Shaka+McGlotten+spoke+Wednesday+in+JRC+101.
Shaka McGlotten spoke Wednesday in JRC 101.

Shaka McGlotten ’97, an Associate Professor of Media, Society and the Arts at SUNY Purchase spoke Thursday in JRC 101 “On Not Hooking Up.” McGlotten discussed the smartphone app, Grindr, which makes it easier for gay men to meet. His upcoming book, Virtual Intimacies: Media Cultures and Queer Sociality, explores different media as an instrument of understanding the relationship between digital media and queer sociality. On Thursday, the S&B’s Kelsey Roebuck sat down with McGlotten to discuss Grindr, types of media and being an alum.

What is Grindr and how did you become interested in it as a topic?
Grindr is a smart phone app. It is based on what has sometimes been called a located media app. So it’s based on GPS technology. And essentially it’s a cruising app for gay guys on the move and when you log on you’ll see like a grid of men who have logged on or who have been logged on recently. Basically I’m interested in it because I’ve been studying different aspects of gay male culture for the last 14 or 15 years and especially the relationship that gay men have to media technologies.

Shaka McGlotten spoke Wednesday in JRC 101.

What other medias have you considered [besides your book]?
In the book I have chapters about DIY porn, about virtual worlds like the game World of Warcraft; I look at mass mediated sex scandals like the ones that would be televised on To Catch a Predator. I think there’s something else. There’s some other chapter in there somewhere. I’m always interested in media, technology, art and other sort of ways that queer culture and media culture would collide or co-exist. I think just the way that our interactions with technologies are productive of new social forms, new cultural forms.

How do you go about studying something like media or particularly alternative medias?
There are a few different things.

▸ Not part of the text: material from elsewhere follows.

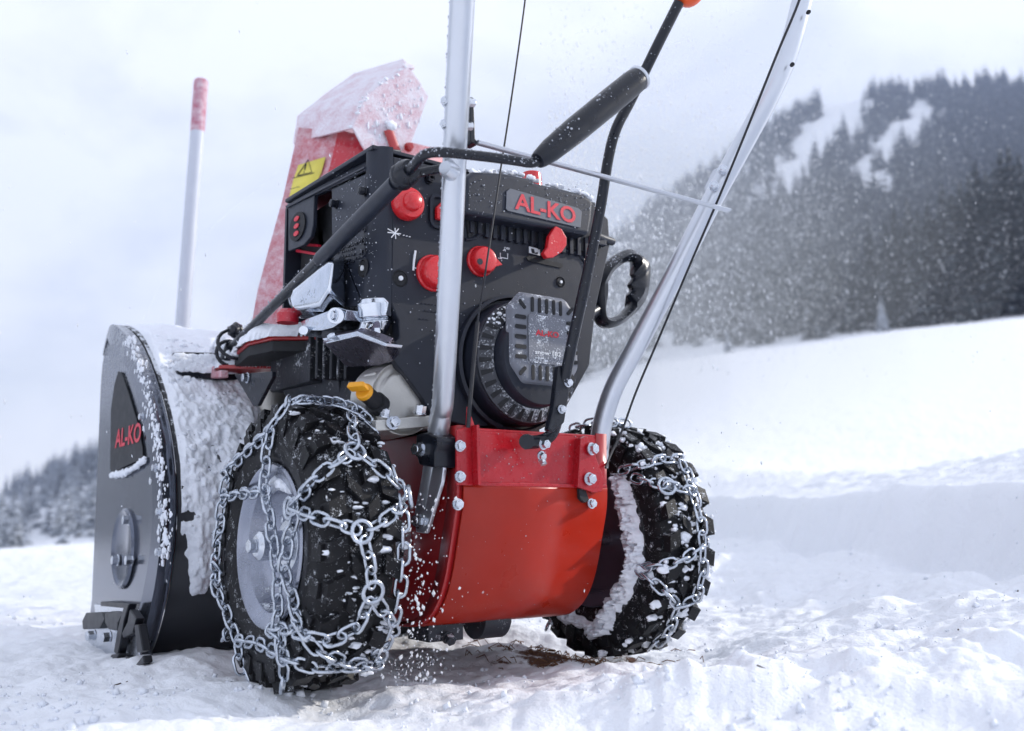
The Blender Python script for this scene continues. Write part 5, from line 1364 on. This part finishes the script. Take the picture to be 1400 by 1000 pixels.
specks(CRK, 190, on_rod([a0, a0.lerp(J, .5), J], .0085), .0005, .0018)
specks(CRK, 200, on_rod(K, .0052), .0005, .0015)
specks(GRP, 60, on_rod([G0.lerp(G1, .1), G1], .0142), .0006, .0022)
specks(SL, 150, on_rod(LV, .0066), .0005, .0016)
def edge_(path, r):
    def g():
        k = RNG.uniform(0, len(path)-1.01); i = int(k); p = path[i].lerp(path[i+1], k-i); return p-CR*r*RNG.uniform(.93, 1.02)-CF*r*.12
    return g
specks(HL, 260, edge_(lpts, .0124), .0006, .0020)
specks(HR, 170, edge_(rpts[:45], .0132), .0006, .0020)
specks(SH, 90, lambda: P(RNG.gauss(838, 12), RNG.gauss(356, 5), 'y', -.066), .0005, .0016)

# ------------------------------------------------------------------ snow stake
sx_, sy_ = P(250, 440, 'y', 1.15).xy
z0 = gz(sx_, sy_)
p1 = P(250, 440, 'y', 1.15); p2 = P(270, 181, 'y', 1.17); p3 = P(275, 110, 'y', 1.175); d = (p2-p1).normalized()
p0 = p1-d*((p1.z-z0)/d.z+.1)
ST = empty('snow_stake', (p0.x, p0.y, z0)); tag(ST, 'white marker stake with frosted red tip standing behind the auger housing', 'stake')
def child(o, par): o.parent = par; o.matrix_parent_inverse = Matrix.Translation(-Vector(par.location)); return o
bm = bmesh.new(); tube(bm, [p0, p1, p2], .0165, 24); child(obj('stake_shaft', bm, m_pole_w), ST)
bm = bmesh.new(); tube(bm, [p2, p2.lerp(p3, .97), p3], .0168, 24, rs=[.0168, .0168, .014]); child(obj('stake_tip', bm, m_pole_r), ST)

# ------------------------------------------------------------------ loose stuff
rr = random.Random(21)
def flakes(name, C_, S_, L_, D_, label, mt=None):
    base = np.array([(1, 0, 0), (-1, 0, 0), (0, 1, 0), (0, -1, 0), (0, 0, 1), (0, 0, -1)], float)
    fo = np.array([(0, 2, 4), (2, 1, 4), (1, 3, 4), (3, 0, 4), (2, 0, 5), (1, 2, 5), (3, 1, 5), (0, 3, 5)])
    n = len(C_); D_ = D_/np.linalg.norm(D_, axis=1, keepdims=True)
    up = np.tile(np.array([[0., 1., 0.]]), (n, 1)); x = np.cross(up, D_); x /= np.linalg.norm(x, axis=1, keepdims=True); y = np.cross(D_, x)
    sc_ = np.stack([S_, S_*NR.uniform(.6, 1, n), L_], 1)
    V = C_[:, None, :]+(base[None, :, 0:1]*sc_[:, None, 0:1])*x[:, None, :]+(base[None, :, 1:2]*sc_[:, None, 1:2])*y[:, None, :]+(base[None, :, 2:3]*sc_[:, None, 2:3])*D_[:, None, :]
    F = (fo[None]+6*np.arange(n)[:, None, None]).reshape(-1, 3)
    o = np_mesh(name, V.reshape(-1, 3), F, mt or m_flake, smooth=180); tag(o, label, 'snow', kind='stuff'); return o
m_flake = bpy.data.materials.new('flying_snow'); m_flake.use_nodes = True
_n = m_flake.node_tree; _p = _n.nodes['Principled BSDF']; _p.inputs['Base Color'].default_value = (.90, .92, .95, 1); _p.inputs['Roughness'].default_value = .8
_t = _n.nodes.new('ShaderNodeBsdfTranslucent'); _t.inputs['Color'].default_value = (.92, .94, .97, 1); _m = _n.nodes.new('ShaderNodeMixShader'); _m.inputs[0].default_value = .55
_n.links.new(_p.outputs[0], _m.inputs[1]); _n.links.new(_t.outputs[0], _m.inputs[2]); _n.links.new(_m.outputs[0], _n.nodes['Material Output'].inputs['Surface'])
n = 500000
x = .45+5.0*NR.random(n)**1.3; y = NR.uniform(.2, 4.6, n)+.25*x; z = .55+.22*x+NR.normal(0, 1, n)*(.22+.14*x)
gust = fbm(x*1.1+y*.4, z*2.2+y*.6, 3, 91)
dep_ = (x-CP.x)*CF.x+(y-CP.y)*CF.y; lat_ = ((x-CP.x)*CR.x+(y-CP.y)*CR.y)/dep_
k = (z > .30) & (z < 2.8) & (gust > .36+.25*NR.random(n)-.05) & (lat_ > .04) & (lat_ < .60) & ((z-CP.z)/dep_ > .13+.06*NR.random(n)+.03*lat_) & (NR.random(n) < 1-.85*sstep(.14, .42, lat_)); x, y, z = x[k], y[k], z[k]; n = len(x)
s = NR.choice((.0009, .0012, .0016, .0021, .0030), n, p=(.22, .28, .26, .16, .08))*NR.uniform(.7, 1.2, n)
flakes('blown_snow', np.stack([x, y, z], 1), s, s*NR.uniform(1.2, 3.6, n), np.stack([NR.normal(.10, .10, n), NR.normal(0, .1, n), -np.ones(n)], 1), 'cloud of fine blown snow drifting to the right of the machine')
print('plume flakes', n)
n1, n2 = 330, 110
p_ = np.vstack([np.stack([NR.normal(-.175, .012, n1), NR.normal(-.15, .03, n1), .02+NR.random(n1)**1.4*.20], 1), np.stack([.30+np.abs(NR.normal(0, .05, n2)), NR.uniform(-.2, .1, n2), .05+NR.random(n2)*.28], 1)]); n = n1+n2
s = NR.choice((.0006, .0009, .0013, .0022), n, p=(.35, .35, .2, .1))*NR.uniform(.7, 1.2, n)
flakes('thrown_snow', p_, s, s*NR.uniform(1, 2, n), NR.normal(0, .3, (n, 3))+np.array([0, 0, 1.]), 'small snow crumbs thrown up by the chained wheels')
n = 700; s = NR.choice((.0005, .0007, .0010), n)
flakes('falling_snow', np.stack([NR.uniform(-.8, 1.2, n), NR.uniform(-.35, 1.0, n), NR.uniform(.05, 1.1, n)], 1), s, s*NR.uniform(1, 3.5, n), np.stack([NR.normal(.1, .15, n), NR.normal(0, .1, n), -np.ones(n)], 1), 'sparse snowflakes falling around the machine')
# loose crumbs lying on the trodden snow
n = 9000; rr_ = np.exp(NR.uniform(math.log(.45), math.log(3.2), n)); az_ = YAW+NR.uniform(-rad(31), rad(31), n); X_ = CP.x+rr_*np.sin(az_); Y_ = CP.y+rr_*np.cos(az_)
cl = fbm(X_*5, Y_*5, 3, 55); k = cl > .46+.1*NR.random(n); X_, Y_ = X_[k], Y_[k]; n = len(X_); s = NR.choice((.0010, .0015, .0022, .0034, .0060), n, p=(.35, .3, .2, .1, .05))*NR.uniform(.7, 1.2, n)
flakes('snow_crumbs', np.stack([X_, Y_, ground_h(X_, Y_)+s*.35], 1), s, s*NR.uniform(.7, 1.2, n), NR.normal(0, .5, (n, 3))+np.array([0, 0, 1.]), 'loose crumbs of snow lying on the trodden surface', m_shellsnow)
# twigs and grass
bm = bmesh.new()
for i in range(17):
    x, y = P(rr.uniform(960, 1400), rr.uniform(790, 960), 'z', .03).xy if i < 14 else P(rr.uniform(20, 330), rr.uniform(905, 980), 'z', .0).xy
    z = gz(x, y); l = rr.choice((.0012, .002, .004, .009)); a = rr.uniform(0, 6.28)
    tube(bm, [(x, y, z-.0005), (x+l*math.cos(a), y+l*math.sin(a), z+rr.uniform(0, .0025))], rr.uniform(.0005, .0011), 5)
tag(obj('plant_bits', bm, m_bits), 'tiny brown plant bits scattered over the trodden snow', 'plant bits', kind='stuff')
bm = bmesh.new()
for i in range(150):
    cx, cy = P(780+rr.gauss(0, 62), 893+rr.gauss(0, 9), 'z', 0).xy; z = gz(cx, cy); a = rr.uniform(0, 6.28); l = rr.uniform(.008, .035); h = rr.uniform(.001, .010)
    tube(bm, [(cx, cy, z-.001), (cx+.5*l*math.cos(a), cy+.5*l*math.sin(a), z+h), (cx+l*math.cos(a+.3), cy+l*math.sin(a+.3), z+h*.4)], .0007, 4)
tag(obj('dead_grass', bm, m_straw), 'flattened brown grass showing through the snow under the machine', 'grass', kind='stuff')

# ------------------------------------------------------------------ haze
bm = bmesh.new(); box(bm, (CP.x+130, CP.y+185, 75), (860, 740, 200))
m_haze = bpy.data.materials.new('haze_air'); m_haze.use_nodes = True; hn_ = m_haze.node_tree; hn_.nodes.clear()
pv = hn_.nodes.new('ShaderNodeVolumePrincipled'); pv.inputs['Color'].default_value = (.58, .70, 1.0, 1); pv.inputs['Density'].default_value = .0011; pv.inputs['Anisotropy'].default_value = .2
ho = hn_.nodes.new('ShaderNodeOutputMaterial'); hn_.links.new(pv.outputs[0], ho.inputs['Volume'])
hz = obj('haze', bm, m_haze, None, smooth=None); tag(hz, kind='stuff')
# the powder cloud itself, thrown out of the chute to the right
def mist(name, cen, radii, dens, label):
    bm = bmesh.new(); bmesh.ops.create_icosphere(bm, subdivisions=4, radius=1)
    for v in bm.verts:
        k = 1+.13*math.sin(2.6*v.co.x+1)*math.sin(3.1*v.co.z)+.08*math.sin(6*v.co.y+2)*math.sin(5*v.co.x); v.co = Vector(cen)+Vector((v.co.x*radii[0]*k, v.co.y*radii[1]*k, v.co.z*radii[2]*k))
    m = bpy.data.materials.new(name); m.use_nodes = True; n_ = m.node_tree; n_.nodes.clear()
    p = n_.nodes.new('ShaderNodeVolumePrincipled'); p.inputs['Color'].default_value = (.84, .91, 1.0, 1); p.inputs['Density'].default_value = dens; p.inputs['Anisotropy'].default_value = .15
    o = n_.nodes.new('ShaderNodeOutputMaterial'); n_.links.new(p.outputs[0], o.inputs['Volume'])
    tag(obj(name, bm, m, None, smooth=None), label, 'snow', kind='stuff')
mist('powder_cloud', (1.35, 1.6, .88), (.80, 1.1, .58), .12, 'dense heart of the powder snow cloud beside the right handle tube')
mist('powder_cloud', (1.55, 1.8, .95), (1.12, 1.45, .76), .08, 'pale cloud of powder snow hanging before the forested hill at right')
mist('powder_cloud', (1.85, 2.1, 1.0), (1.55, 1.8, .92), .05, 'thin outer veil of the powder snow cloud reaching toward the right edge')
mist('powder_cloud', (-1.9, 4.2, .40), (1.2, 1.2, .50), .45, 'thin veil of powder snow before the frosted trees at the left edge')
n = 9000; x = NR.uniform(-3.2, -.4, n); y = NR.uniform(1.0, 6.0, n); z = np.abs(NR.normal(.1, .45, n))+.12; s = NR.choice((.0008, .0012, .0017, .0024), n)
flakes('blown_snow', np.stack([x, y, z], 1), s, s*NR.uniform(1.2, 3.4, n), np.stack([NR.normal(.10, .10, n), NR.normal(0, .1, n), -np.ones(n)], 1), 'fine blown snow in the air left of the auger housing')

I think one is that you have to have kind of a passionate interest in whatever it is you’re studying, regardless of your discipline. How I go about studying is I get interested in something and then I just sort of follow the thread. But in terms of my training as an anthropologist, what it means is really just spending time with people and talking with people about how they use the technology. So even though I have my own set of experiences, prejudices and attitudes about a particular thing, the point is to really understand how, in a broader sense, it is being used, how other people are making meaning of it. It is not like my own feelings don’t matter about it, but it’s trying to make sense of it more from someone else’s perspectives.

Why do you think it’s important to study this type of media especially as it is related to gender, sexuality, and race studies?

Part of it, without being too autobiographical, part of it is where I’m situated in the culture. As someone who is black and queer, who has been identified with queer politics for a long time, I can sort of see the ways that I am both hailed and kind of ignored by these media forms. And how my own participation in them is mediated by factors of race, class, sexuality and so on. That’s part of it. The bigger part of it is this longer, broader interest in new stuff. And not just trends or a new device, but the ways that culture is generative. It is always changing, new stuff is always happening. So figuring out new aesthetic and cultural forms for me is why I do the work that I do. Certainly media and media technologies are a place that feed the kind of seam or the edge at which people are making this stuff.

As an alum, how have you used your experiences at Grinnell after college?
I think I joked about this last night, but I got my degrees in disciplines that are really not popular among conservative politicians who really want to end art and anthropology, which are the two disciplines that I’m trained in. I think the difference between now and when I went to school is that I never felt like I was preparing for a specific career or job, but that I was engaged in learning. That was the point, not being educated into a specific discipline, just figuring things out. So now when I teach, I’m really disturbed to see this idea that when kids come in as freshman and say ‘well, what kind of career am I gonna have with this?’ It’s like, does that matter? But I guess to answer the question more directly; the kinds of things I learned in Grinnell are the kinds of things that only a liberal arts education can afford. You do get to explore, you get to try out different disciplines, I think that the critical thinking and writing skills that I learned at Grinnell were formative. And also just especially at the time I was here, the emphasis that was placed on learning as itself as a kind of art, a kind of process, that’s something that has stayed with me. So in my career, even as I’ve done the types of things I have to do to be successful, I haven’t done them in a way that is like I was strategizing … I just sort of followed my intuition and followed the things I was interested in, but the skills that I learned here, in terms of problem solving, approaching new kinds of work, mixing art and anthropology, those are the kinds of things that I learned here.

What is it like being back on campus?

It’s fun. It’s weird because last time I was here was in 2003. … Now, I’m like ‘how do I get to this place?’ So the fact that there are new buildings is interesting. It’s also interesting, even when I was here last time, people were on their phones, but the proliferation of like, now everyone is on digital devices all the time. Even when I came back ten years ago, people would call each other on their cell phones but you look around now and everyone is in front of a screen. So that feels different. I want to check out the pool, so I’ll probably do that today or tomorrow. I had a couple of conversations with students just randomly and everyone seems just as smart and interesting as ever.